> _DATA SEGMENT_

>>>>

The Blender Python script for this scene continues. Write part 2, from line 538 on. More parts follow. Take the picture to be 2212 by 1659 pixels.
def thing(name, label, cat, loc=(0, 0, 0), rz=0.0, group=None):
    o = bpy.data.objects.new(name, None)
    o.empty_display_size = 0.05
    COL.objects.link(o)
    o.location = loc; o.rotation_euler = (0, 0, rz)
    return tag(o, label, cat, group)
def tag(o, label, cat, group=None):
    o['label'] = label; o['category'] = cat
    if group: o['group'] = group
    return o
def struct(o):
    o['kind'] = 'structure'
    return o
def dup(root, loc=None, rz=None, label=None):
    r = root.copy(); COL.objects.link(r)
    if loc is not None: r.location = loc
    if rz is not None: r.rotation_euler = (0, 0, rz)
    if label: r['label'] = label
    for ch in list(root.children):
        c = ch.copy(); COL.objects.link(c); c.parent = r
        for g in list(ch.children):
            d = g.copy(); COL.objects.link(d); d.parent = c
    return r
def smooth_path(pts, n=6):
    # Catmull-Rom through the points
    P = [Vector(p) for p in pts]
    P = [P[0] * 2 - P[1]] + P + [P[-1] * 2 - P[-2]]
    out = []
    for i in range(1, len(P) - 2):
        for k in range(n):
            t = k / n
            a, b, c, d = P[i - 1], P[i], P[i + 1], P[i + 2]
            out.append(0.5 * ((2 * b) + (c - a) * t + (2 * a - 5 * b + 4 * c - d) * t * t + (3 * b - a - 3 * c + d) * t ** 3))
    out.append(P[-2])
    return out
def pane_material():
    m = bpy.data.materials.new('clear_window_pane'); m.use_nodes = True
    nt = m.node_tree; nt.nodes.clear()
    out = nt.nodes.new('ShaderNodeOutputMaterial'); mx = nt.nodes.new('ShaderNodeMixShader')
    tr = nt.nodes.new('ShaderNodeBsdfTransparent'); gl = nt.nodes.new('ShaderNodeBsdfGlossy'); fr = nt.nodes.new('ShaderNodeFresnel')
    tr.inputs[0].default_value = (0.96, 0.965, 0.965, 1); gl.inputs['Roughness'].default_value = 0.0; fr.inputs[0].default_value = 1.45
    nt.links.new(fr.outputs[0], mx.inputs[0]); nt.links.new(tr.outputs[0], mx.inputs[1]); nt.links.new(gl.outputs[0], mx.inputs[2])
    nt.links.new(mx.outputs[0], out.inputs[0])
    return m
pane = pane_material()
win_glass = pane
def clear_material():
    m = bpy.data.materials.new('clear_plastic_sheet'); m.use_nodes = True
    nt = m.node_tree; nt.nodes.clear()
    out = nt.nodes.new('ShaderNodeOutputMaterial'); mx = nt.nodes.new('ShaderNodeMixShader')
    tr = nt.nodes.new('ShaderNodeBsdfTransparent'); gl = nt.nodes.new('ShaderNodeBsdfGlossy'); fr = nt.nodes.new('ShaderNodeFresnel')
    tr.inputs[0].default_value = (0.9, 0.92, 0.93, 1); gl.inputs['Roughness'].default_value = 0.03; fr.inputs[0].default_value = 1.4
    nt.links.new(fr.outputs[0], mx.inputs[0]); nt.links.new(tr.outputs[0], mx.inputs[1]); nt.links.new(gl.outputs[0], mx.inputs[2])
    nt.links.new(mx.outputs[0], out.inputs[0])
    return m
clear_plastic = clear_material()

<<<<

> _AIM OF THE TASK_
Transcribe the data above in full, exactly.

> _RESPONSE_
The Blender Python script for this scene continues. Write part 2, from line 538 on. More parts follow. Take the picture to be 2212 by 1659 pixels.
def thing(name, label, cat, loc=(0, 0, 0), rz=0.0, group=None):
    o = bpy.data.objects.new(name, None)
    o.empty_display_size = 0.05
    COL.objects.link(o)
    o.location = loc; o.rotation_euler = (0, 0, rz)
    return tag(o, label, cat, group)
def tag(o, label, cat, group=None):
    o['label'] = label; o['category'] = cat
    if group: o['group'] = group
    return o
def struct(o):
    o['kind'] = 'structure'
    return o
def dup(root, loc=None, rz=None, label=None):
    r = root.copy(); COL.objects.link(r)
    if loc is not None: r.location = loc
    if rz is not None: r.rotation_euler = (0, 0, rz)
    if label: r['label'] = label
    for ch in list(root.children):
        c = ch.copy(); COL.objects.link(c); c.parent = r
        for g in list(ch.children):
            d = g.copy(); COL.objects.link(d); d.parent = c
    return r
def smooth_path(pts, n=6):
    # Catmull-Rom through the points
    P = [Vector(p) for p in pts]
    P = [P[0] * 2 - P[1]] + P + [P[-1] * 2 - P[-2]]
    out = []
    for i in range(1, len(P) - 2):
        for k in range(n):
            t = k / n
            a, b, c, d = P[i - 1], P[i], P[i + 1], P[i + 2]
            out.append(0.5 * ((2 * b) + (c - a) * t + (2 * a - 5 * b + 4 * c - d) * t * t + (3 * b - a - 3 * c + d) * t ** 3))
    out.append(P[-2])
    return out
def pane_material():
    m = bpy.data.materials.new('clear_window_pane'); m.use_nodes = True
    nt = m.node_tree; nt.nodes.clear()
    out = nt.nodes.new('ShaderNodeOutputMaterial'); mx = nt.nodes.new('ShaderNodeMixShader')
    tr = nt.nodes.new('ShaderNodeBsdfTransparent'); gl = nt.nodes.new('ShaderNodeBsdfGlossy'); fr = nt.nodes.new('ShaderNodeFresnel')
    tr.inputs[0].default_value = (0.96, 0.965, 0.965, 1); gl.inputs['Roughness'].default_value = 0.0; fr.inputs[0].default_value = 1.45
    nt.links.new(fr.outputs[0], mx.inputs[0]); nt.links.new(tr.outputs[0], mx.inputs[1]); nt.links.new(gl.outputs[0], mx.inputs[2])
    nt.links.new(mx.outputs[0], out.inputs[0])
    return m
pane = pane_material()
win_glass = pane
def clear_material():
    m = bpy.data.materials.new('clear_plastic_sheet'); m.use_nodes = True
    nt = m.node_tree; nt.nodes.clear()
    out = nt.nodes.new('ShaderNodeOutputMaterial'); mx = nt.nodes.new('ShaderNodeMixShader')
    tr = nt.nodes.new('ShaderNodeBsdfTransparent'); gl = nt.nodes.new('ShaderNodeBsdfGlossy'); fr = nt.nodes.new('ShaderNodeFresnel')
    tr.inputs[0].default_value = (0.9, 0.92, 0.93, 1); gl.inputs['Roughness'].default_value = 0.03; fr.inputs[0].default_value = 1.4
    nt.links.new(fr.outputs[0], mx.inputs[0]); nt.links.new(tr.outputs[0], mx.inputs[1]); nt.links.new(gl.outputs[0], mx.inputs[2])
    nt.links.new(mx.outputs[0], out.inputs[0])
    return m
clear_plastic = clear_material()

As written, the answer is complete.